Sweden’s Deputy Minister of Foreign Trade and Promotion Niklas Johansson said this week that his country is interested in helping Peru develop its lithium mining industry.

According to Johansson, Sweden has become lithium-thirsty due to an increase in demand for electric cars, bolstered by government efforts to reduce carbon emissions and promote clean energy solutions.

EVs’ batteries have an intercalated lithium compound as one electrode material.

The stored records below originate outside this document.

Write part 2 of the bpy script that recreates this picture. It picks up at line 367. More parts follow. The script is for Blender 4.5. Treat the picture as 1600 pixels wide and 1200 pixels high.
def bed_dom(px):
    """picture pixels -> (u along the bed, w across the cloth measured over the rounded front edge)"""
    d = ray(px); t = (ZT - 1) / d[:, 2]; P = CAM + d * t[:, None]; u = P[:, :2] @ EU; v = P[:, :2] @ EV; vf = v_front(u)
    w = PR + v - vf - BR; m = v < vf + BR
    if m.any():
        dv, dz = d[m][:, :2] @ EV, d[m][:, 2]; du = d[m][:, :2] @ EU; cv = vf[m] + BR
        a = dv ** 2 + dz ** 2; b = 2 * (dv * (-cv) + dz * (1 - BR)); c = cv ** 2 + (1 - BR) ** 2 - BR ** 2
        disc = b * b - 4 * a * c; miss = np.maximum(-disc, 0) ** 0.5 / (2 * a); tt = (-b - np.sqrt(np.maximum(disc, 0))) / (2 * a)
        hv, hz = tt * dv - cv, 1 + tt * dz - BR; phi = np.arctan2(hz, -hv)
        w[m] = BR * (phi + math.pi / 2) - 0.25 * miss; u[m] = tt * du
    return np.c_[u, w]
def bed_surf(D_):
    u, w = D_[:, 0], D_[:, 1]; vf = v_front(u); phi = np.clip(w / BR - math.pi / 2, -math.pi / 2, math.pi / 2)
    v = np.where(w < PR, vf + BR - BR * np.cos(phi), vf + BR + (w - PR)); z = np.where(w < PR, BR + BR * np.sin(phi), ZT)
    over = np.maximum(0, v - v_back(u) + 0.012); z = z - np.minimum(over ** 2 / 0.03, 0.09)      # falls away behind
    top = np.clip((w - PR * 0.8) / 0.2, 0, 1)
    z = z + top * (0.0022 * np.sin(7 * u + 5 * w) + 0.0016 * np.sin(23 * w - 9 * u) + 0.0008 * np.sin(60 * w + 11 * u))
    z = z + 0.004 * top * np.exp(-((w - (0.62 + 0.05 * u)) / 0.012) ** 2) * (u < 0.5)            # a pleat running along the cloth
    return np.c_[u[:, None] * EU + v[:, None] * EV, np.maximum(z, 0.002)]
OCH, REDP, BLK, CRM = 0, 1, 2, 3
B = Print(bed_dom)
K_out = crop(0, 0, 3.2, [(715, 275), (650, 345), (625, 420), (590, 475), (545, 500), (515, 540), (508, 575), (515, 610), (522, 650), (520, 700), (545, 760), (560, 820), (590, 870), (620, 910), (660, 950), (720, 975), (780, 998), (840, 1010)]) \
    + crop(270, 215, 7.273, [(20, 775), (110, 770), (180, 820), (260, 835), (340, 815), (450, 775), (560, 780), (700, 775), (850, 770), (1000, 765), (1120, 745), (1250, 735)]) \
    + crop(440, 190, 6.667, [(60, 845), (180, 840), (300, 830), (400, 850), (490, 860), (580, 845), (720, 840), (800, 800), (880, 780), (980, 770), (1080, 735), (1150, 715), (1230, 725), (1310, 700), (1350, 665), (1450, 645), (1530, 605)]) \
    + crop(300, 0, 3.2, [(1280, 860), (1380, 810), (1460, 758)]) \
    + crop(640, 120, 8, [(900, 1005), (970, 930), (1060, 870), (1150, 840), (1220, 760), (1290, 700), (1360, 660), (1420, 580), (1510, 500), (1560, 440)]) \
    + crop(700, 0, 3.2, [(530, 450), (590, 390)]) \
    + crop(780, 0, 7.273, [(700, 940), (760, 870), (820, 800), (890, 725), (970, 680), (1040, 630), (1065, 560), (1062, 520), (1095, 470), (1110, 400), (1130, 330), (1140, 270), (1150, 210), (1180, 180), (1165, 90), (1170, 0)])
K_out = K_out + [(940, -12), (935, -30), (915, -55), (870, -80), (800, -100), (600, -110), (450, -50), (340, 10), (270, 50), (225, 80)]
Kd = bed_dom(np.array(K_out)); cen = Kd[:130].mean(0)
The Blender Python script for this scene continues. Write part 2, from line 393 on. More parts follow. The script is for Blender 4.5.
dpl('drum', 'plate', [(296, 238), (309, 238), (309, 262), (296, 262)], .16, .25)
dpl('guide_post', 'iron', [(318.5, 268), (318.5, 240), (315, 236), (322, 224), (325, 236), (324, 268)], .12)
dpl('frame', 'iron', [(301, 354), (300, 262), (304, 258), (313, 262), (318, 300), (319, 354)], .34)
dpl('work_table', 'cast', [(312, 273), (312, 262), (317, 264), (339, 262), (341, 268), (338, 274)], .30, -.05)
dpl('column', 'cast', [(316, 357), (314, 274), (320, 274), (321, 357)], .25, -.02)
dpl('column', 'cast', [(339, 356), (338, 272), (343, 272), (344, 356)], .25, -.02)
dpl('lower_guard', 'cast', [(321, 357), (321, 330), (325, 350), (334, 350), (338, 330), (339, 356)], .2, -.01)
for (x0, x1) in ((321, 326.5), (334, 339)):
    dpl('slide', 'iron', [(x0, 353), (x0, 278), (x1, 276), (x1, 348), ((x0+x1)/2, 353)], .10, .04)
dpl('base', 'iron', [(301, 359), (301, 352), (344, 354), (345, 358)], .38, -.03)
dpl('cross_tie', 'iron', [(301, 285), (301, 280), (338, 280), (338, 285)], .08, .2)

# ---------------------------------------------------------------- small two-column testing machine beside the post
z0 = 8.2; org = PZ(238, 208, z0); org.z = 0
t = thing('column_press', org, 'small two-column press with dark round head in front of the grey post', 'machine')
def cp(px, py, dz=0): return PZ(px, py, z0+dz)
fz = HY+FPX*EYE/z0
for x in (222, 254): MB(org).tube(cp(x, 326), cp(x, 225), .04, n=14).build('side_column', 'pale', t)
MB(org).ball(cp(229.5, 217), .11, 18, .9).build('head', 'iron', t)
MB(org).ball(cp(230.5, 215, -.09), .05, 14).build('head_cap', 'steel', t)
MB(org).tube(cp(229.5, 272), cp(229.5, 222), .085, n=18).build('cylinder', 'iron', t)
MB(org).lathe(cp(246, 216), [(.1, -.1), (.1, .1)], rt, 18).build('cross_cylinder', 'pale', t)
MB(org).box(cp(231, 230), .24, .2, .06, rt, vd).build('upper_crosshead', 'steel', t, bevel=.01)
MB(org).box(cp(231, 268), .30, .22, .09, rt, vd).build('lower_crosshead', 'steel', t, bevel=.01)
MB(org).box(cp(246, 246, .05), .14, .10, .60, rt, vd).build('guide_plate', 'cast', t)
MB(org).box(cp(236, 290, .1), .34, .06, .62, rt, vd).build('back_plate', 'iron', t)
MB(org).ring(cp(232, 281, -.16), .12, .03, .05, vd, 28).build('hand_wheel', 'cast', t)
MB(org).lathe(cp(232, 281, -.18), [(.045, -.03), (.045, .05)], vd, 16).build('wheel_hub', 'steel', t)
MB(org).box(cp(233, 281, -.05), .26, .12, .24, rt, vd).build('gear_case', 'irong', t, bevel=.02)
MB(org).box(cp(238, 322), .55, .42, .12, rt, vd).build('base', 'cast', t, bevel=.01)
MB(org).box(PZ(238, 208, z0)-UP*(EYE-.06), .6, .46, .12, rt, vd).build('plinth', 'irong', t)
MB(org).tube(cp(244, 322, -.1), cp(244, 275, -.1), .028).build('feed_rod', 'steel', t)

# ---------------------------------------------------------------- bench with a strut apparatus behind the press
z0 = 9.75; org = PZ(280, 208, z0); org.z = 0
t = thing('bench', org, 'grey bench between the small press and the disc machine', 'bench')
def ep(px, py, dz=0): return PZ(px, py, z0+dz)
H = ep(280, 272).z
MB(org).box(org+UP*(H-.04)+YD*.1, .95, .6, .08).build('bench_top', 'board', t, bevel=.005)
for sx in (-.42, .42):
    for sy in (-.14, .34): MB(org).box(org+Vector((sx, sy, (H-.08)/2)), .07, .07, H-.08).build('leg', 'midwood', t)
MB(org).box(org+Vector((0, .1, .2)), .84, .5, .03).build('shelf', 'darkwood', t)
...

Experts predict that the mining industry will need to invest $12 billion within five years to meet the global demand for lithium

Even though Peru is not part of the so-called ‘Lithium Triangle’ formed by Bolivia, Chile and Argentina, just a year ago Macusani Yellowcake, the Peruvian subsidiary of Canada’s Plateau Energy Metals (TSX-V: PLU), found 2.5 million tonnes of high-grade lithium resources at its Falchani hard rock deposit in the southern Puno region.

According to Reuters, companies such as US-based Albemarle, the world’s No. 1 producer of the metal, and China’s Tianqi Lithium, the No. 3, may be waiting for Plateau to confirm the size of its reserves before showing their interest in Peru.

Sweden doesn’t seem to be waiting, though. Speaking in Lima at a conference called “Mining for the future: The Swedish experience,” which was organized by the embassy of the European country and the mining division of the Engineers College of Peru, Johansson said that the lithium demand from companies such as Volvo and Scania is in an upward trend and that Swedish miners are eager to develop responsible and sustainable lithium projects.